- **Aim of the exercise**
The lines to be extracted run from the start of the listing through the line containing "PI = math.pi"; copy them exactly and nothing else.

- **Data extract**
______________________________

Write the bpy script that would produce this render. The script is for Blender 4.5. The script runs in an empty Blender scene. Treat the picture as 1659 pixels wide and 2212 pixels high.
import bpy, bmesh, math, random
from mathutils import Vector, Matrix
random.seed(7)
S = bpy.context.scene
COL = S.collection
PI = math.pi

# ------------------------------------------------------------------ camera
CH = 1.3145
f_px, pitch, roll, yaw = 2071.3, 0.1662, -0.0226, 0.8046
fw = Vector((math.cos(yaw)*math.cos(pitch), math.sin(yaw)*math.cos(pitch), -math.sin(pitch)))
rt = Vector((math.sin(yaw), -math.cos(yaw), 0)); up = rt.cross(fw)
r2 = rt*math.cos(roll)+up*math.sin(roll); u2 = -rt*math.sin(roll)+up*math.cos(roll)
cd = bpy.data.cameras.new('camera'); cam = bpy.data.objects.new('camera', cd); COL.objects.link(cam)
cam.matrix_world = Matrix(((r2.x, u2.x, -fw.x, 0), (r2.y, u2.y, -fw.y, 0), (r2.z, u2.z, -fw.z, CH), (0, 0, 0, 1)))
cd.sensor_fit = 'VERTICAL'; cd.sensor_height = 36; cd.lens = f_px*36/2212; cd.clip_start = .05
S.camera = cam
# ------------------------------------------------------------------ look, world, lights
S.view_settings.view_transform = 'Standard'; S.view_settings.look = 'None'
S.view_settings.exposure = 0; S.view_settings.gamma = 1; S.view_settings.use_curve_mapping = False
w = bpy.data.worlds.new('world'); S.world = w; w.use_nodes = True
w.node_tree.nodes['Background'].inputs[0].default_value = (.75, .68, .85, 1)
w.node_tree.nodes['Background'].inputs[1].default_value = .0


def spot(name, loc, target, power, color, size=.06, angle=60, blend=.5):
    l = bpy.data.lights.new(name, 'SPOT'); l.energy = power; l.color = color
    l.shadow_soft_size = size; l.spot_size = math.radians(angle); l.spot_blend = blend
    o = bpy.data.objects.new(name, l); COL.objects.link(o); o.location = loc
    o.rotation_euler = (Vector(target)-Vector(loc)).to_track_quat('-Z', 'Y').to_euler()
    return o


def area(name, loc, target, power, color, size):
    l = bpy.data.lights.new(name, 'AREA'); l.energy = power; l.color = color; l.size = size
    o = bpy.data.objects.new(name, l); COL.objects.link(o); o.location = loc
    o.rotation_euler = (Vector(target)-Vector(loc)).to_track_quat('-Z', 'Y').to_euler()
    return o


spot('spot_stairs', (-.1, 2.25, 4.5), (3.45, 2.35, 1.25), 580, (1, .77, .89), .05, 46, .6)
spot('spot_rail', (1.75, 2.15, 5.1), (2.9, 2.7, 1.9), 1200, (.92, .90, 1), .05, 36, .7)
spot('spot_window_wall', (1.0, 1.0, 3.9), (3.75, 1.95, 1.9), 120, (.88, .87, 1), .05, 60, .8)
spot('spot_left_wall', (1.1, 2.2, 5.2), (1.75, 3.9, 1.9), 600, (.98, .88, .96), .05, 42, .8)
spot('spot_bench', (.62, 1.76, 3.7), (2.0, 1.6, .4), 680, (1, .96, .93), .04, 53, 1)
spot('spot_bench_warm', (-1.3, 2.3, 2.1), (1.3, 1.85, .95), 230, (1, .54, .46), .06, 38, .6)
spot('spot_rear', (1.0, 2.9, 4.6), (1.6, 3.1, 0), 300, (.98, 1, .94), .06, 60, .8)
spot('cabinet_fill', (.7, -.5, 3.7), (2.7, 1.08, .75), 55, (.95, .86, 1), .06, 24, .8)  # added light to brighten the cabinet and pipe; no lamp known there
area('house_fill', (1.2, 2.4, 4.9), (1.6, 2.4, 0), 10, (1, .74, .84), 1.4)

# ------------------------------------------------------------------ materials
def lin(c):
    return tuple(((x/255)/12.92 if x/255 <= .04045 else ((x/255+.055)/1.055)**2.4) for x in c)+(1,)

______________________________

- **Exercise output**
Write the bpy script that would produce this render. The script is for Blender 4.5. The script runs in an empty Blender scene. Treat the picture as 1659 pixels wide and 2212 pixels high.
import bpy, bmesh, math, random
from mathutils import Vector, Matrix
random.seed(7)
S = bpy.context.scene
COL = S.collection
PI = math.pi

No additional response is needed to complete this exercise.